**What this task involves**
Reproduce the listing below exactly, beginning with its first line and ending with the line that holds "R = math.radians"; pictures are not part of the copy.

**Supplied data**
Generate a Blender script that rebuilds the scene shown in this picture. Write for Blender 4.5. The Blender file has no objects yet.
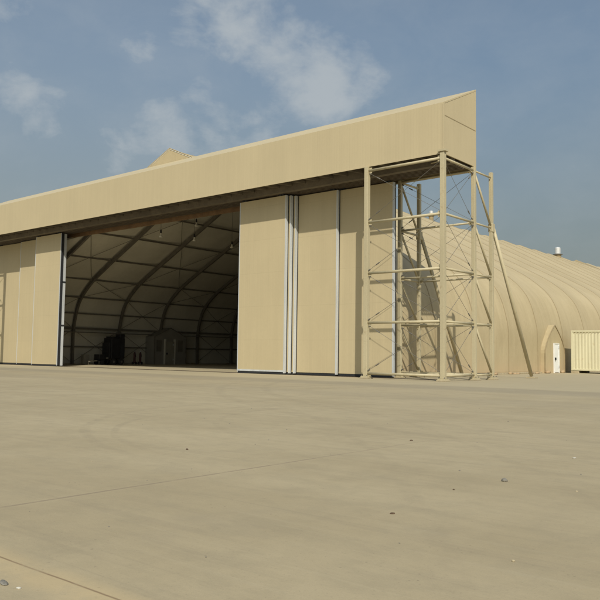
import bpy, bmesh, math, random
from mathutils import Vector, Matrix
random.seed(7)
U = 0.65                     # metres per survey unit (all coordinates below are in survey units)
sc = bpy.context.scene
COL = sc.collection
R = math.radians

# ------------------------------------------------------------------ materials
def new_mat(name):
    m = bpy.data.materials.new(name); m.use_nodes = True
    nt = m.node_tree; nt.nodes.clear()
    out = nt.nodes.new('ShaderNodeOutputMaterial'); b = nt.nodes.new('ShaderNodeBsdfPrincipled')
    nt.links.new(b.outputs[0], out.inputs[0])
    return m, nt, b
def N(nt, t, **kw):
    n = nt.nodes.new(t)
    for k, v in kw.items(): setattr(n, k, v)
    return n
def math_(nt, op, a, b=None, c=None, clamp=False):
    n = N(nt, 'ShaderNodeMath', operation=op); n.use_clamp = clamp
    for i, v in enumerate((a, b, c)):
        if v is None: continue
        if isinstance(v, (int, float)): n.inputs[i].default_value = v
        else: nt.links.new(v, n.inputs[i])
    return n.outputs[0]
def mix(nt, fac, a, b, mode='MIX'):
    n = N(nt, 'ShaderNodeMix', data_type='RGBA', blend_type=mode)
    for s, v in ((n.inputs[0], fac), (n.inputs[6], a), (n.inputs[7], b)):
        if isinstance(v, (int, float)): s.default_value = v
        elif isinstance(v, tuple): s.default_value = (*v, 1)
        else: nt.links.new(v, s)
    return n.outputs[2]
def noise(nt, vec, scale, detail=4, rough=.55, dist=0.):
    n = N(nt, 'ShaderNodeTexNoise'); n.inputs['Scale'].default_value = scale
    n.inputs['Detail'].default_value = detail; n.inputs['Roughness'].default_value = rough
    n.inputs['Distortion'].default_value = dist
    nt.links.new(vec, n.inputs['Vector']); return n.outputs['Fac']
def mapping(nt, vec, scale=(1, 1, 1), loc=(0, 0, 0)):
    n = N(nt, 'ShaderNodeMapping'); n.inputs['Scale'].default_value = scale; n.inputs['Location'].default_value = loc
    nt.links.new(vec, n.inputs['Vector']); return n.outputs[0]
def ramp(nt, fac, lo, hi, a=0., b=1.):
    n = N(nt, 'ShaderNodeMapRange', interpolation_type='SMOOTHSTEP')
    n.inputs[1].default_value = lo; n.inputs[2].default_value = hi; n.inputs[3].default_value = a; n.inputs[4].default_value = b
    nt.links.new(fac, n.inputs[0]); return n.outputs[0]
def bump(nt, b, h, strength, dist):
    n = N(nt, 'ShaderNodeBump'); n.inputs['Strength'].default_value = strength; n.inputs['Distance'].default_value = dist
    nt.links.new(h, n.inputs['Height']); nt.links.new(n.outputs[0], b.inputs['Normal'])

def simple(name, col, rough=.6, var=.12, scale=3., metal=0., dirt=None, streak=False, bumpy=.1):
    m, nt, b = new_mat(name)
    tc = N(nt, 'ShaderNodeTexCoord').outputs['Object']
    v = mapping(nt, tc, (1, 1, .12)) if streak else tc
    n1 = noise(nt, v, scale, 5); n2 = noise(nt, tc, scale * 7, 3)
    f = math_(nt, 'ADD', math_(nt, 'MULTIPLY', n1, .7), math_(nt, 'MULTIPLY', n2, .3))
    f = ramp(nt, f, .3, .7)
    lo = tuple(c * (1 - var) for c in col); hi = tuple(min(1, c * (1 + var)) for c in col)
    c = mix(nt, f, lo, hi)
    if dirt:
        c = mix(nt, math_(nt, 'MULTIPLY', ramp(nt, noise(nt, tc, scale * 1.7, 6, .7), .55, .75), .6), c, dirt)
    nt.links.new(c, b.inputs['Base Color']); b.inputs['Roughness'].default_value = rough
    b.inputs['Metallic'].default_value = metal
    if bumpy: bump(nt, b, n2, bumpy, .02)
    return m

def cladding(name, col, pitch=.3, vertical_axis='X', depth=.02, var=.06, joint=2.4):
    """profiled sheet: vertical ribs as bump, sheets a shade apart, dust and rain streaks"""
    m, nt, b = new_mat(name)
    tc = N(nt, 'ShaderNodeTexCoord').outputs['Object']
    sp = N(nt, 'ShaderNodeSeparateXYZ'); nt.links.new(tc, sp.inputs[0])
    xy = math_(nt, 'ADD', sp.outputs[0], sp.outputs[1])
    w = math_(nt, 'PINGPONG', xy, pitch * .5)
    w = ramp(nt, w, pitch * .12, pitch * .3)
    # one tone per sheet
    sheet = math_(nt, 'FLOOR', math_(nt, 'DIVIDE', xy, 1.05))
    row = math_(nt, 'FLOOR', math_(nt, 'DIVIDE', sp.outputs[2], joint))
    cb = N(nt, 'ShaderNodeCombineXYZ'); nt.links.new(sheet, cb.inputs[0]); nt.links.new(row, cb.inputs[1])
    wn = N(nt, 'ShaderNodeTexWhiteNoise', noise_dimensions='3D'); nt.links.new(cb.outputs[0], wn.inputs[0])
    big = noise(nt, tc, .35, 5, .6); st = noise(nt, mapping(nt, tc, (3.2, 3.2, .12)), 1.2, 5, .6); fine = noise(nt, tc, 9, 4, .7)
    f = math_(nt, 'ADD', math_(nt, 'MULTIPLY', big, .45), math_(nt, 'MULTIPLY', st, .35))
    f = math_(nt, 'ADD', f, math_(nt, 'MULTIPLY', fine, .2))
    f = ramp(nt, f, .36, .64)
    lo = tuple(c * (1 - var) for c in col); hi = tuple(c * (1 + var) for c in col)
    c = mix(nt, f, lo, hi)
    c = mix(nt, math_(nt, 'MULTIPLY', wn.outputs[0], .035), c, (.25, .20, .13))
    # lap joints between sheets
    j = math_(nt, 'FRACT', math_(nt, 'DIVIDE', sp.outputs[2], joint))
    jl = math_(nt, 'LESS_THAN', j, .012)
    jv = math_(nt, 'LESS_THAN', math_(nt, 'FRACT', math_(nt, 'DIVIDE', xy, 1.05)), .022)
    jj = math_(nt, 'MAXIMUM', jl, math_(nt, 'MULTIPLY', jv, .3))
    c = mix(nt, math_(nt, 'MULTIPLY', jj, .09), c, (.12, .09, .05))
    nt.links.new(c, b.inputs['Base Color']); b.inputs['Roughness'].default_value = .62
    h = math_(nt, 'ADD', w, math_(nt, 'MULTIPLY', fine, .15))
    bump(nt, b, h, .07, depth)
    return m

TAN = (.52, .425, .27)
M = {}
M['fascia'] = cladding('fascia_sheet', (.512, .436, .277), .16, joint=30, var=.035)
M['door'] = cladding('door_sheet', (.512, .434, .272), .15, joint=1.9, var=.04)
M['cream'] = simple('cream_painted_steel', (.475, .42, .275), .5, .09, 2.2, dirt=(.34, .25, .14), streak=True, bumpy=.2)
M['cream_dark'] = simple('dusty_painted_steel', (.30, .235, .13), .6, .12, 2)
M['galv'] = simple('galvanised_edge', (.56, .59, .61), .45, .12, 3, metal=.1, streak=True)
M['seal'] = simple('rubber_seal', (.02, .022, .026), .7, .2, 5)
M['brown'] = simple('rusty_brown_steel', (.085, .066, .045), .7, .25, 2, dirt=(.2, .11, .05))
M['rust'] = simple('rust_red_beam', (.19, .115, .058), .7, .2, 2, dirt=(.13, .07, .03))
M['soffit'] = simple('soffit_board', (.145, .122, .09), .75, .22, 1.2, dirt=(.09, .06, .04))
M['rib'] = simple('brown_rib_steel', (.15, .135, .11), .6, .15, 2)
M['cable'] = simple('steel_cable', (.20, .19, .17), .5, .1, 3, metal=.5)
M['white'] = simple('white_door_paint', (.78, .80, .80), .45, .05, 3)
M['vent'] = simple('vent_zinc', (.75, .76, .76), .4, .1, 4, metal=.4)
M['dark'] = simple('dark_machine_paint', (.018, .018, .02), .5, .3, 3)
M['rubber'] = simple('tyre_rubber', (.03, .03, .03), .85, .2, 9)
M['palegrey'] = simple('pale_board', (.30, .28, .22), .7, .1, 2)
M['concrete'] = simple('block_concrete', (.42, .36, .24), .9, .18, 4, bumpy=.4)
M['container'] = simple('container_cream_paint', (.63, .60, .42), .45, .06, 1.5, dirt=(.45, .36, .2), streak=True)
M['sandbag'] = simple('sandbag_cloth', (.36, .265, .16), .95, .3, 3, bumpy=.4)
M['stone'] = simple('grey_stone', (.22, .21, .18), .9, .3, 20, bumpy=.5)
M['stone_dark'] = simple('dark_lump', (.12, .08, .05), .9, .3, 20, bumpy=.5)
M['paper'] = simple('white_litter', (.55, .54, .48), .8, .1, 8)
M['paleframe'] = simple('pale_door_post', (.62, .60, .52), .6, .06, 3)
M['lamp'] = simple('lamp_reflector', (.8, .78, .7), .35, .05, 3)
M['red'] = simple('dark_red_paint', (.06, .012, .012), .5, .1, 3)
M['board'] = simple('inner_porch_board', (.25, .235, .20), .75, .08, 2)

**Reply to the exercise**
Generate a Blender script that rebuilds the scene shown in this picture. Write for Blender 4.5. The Blender file has no objects yet.
import bpy, bmesh, math, random
from mathutils import Vector, Matrix
random.seed(7)
U = 0.65                     # metres per survey unit (all coordinates below are in survey units)
sc = bpy.context.scene
COL = sc.collection
R = math.radians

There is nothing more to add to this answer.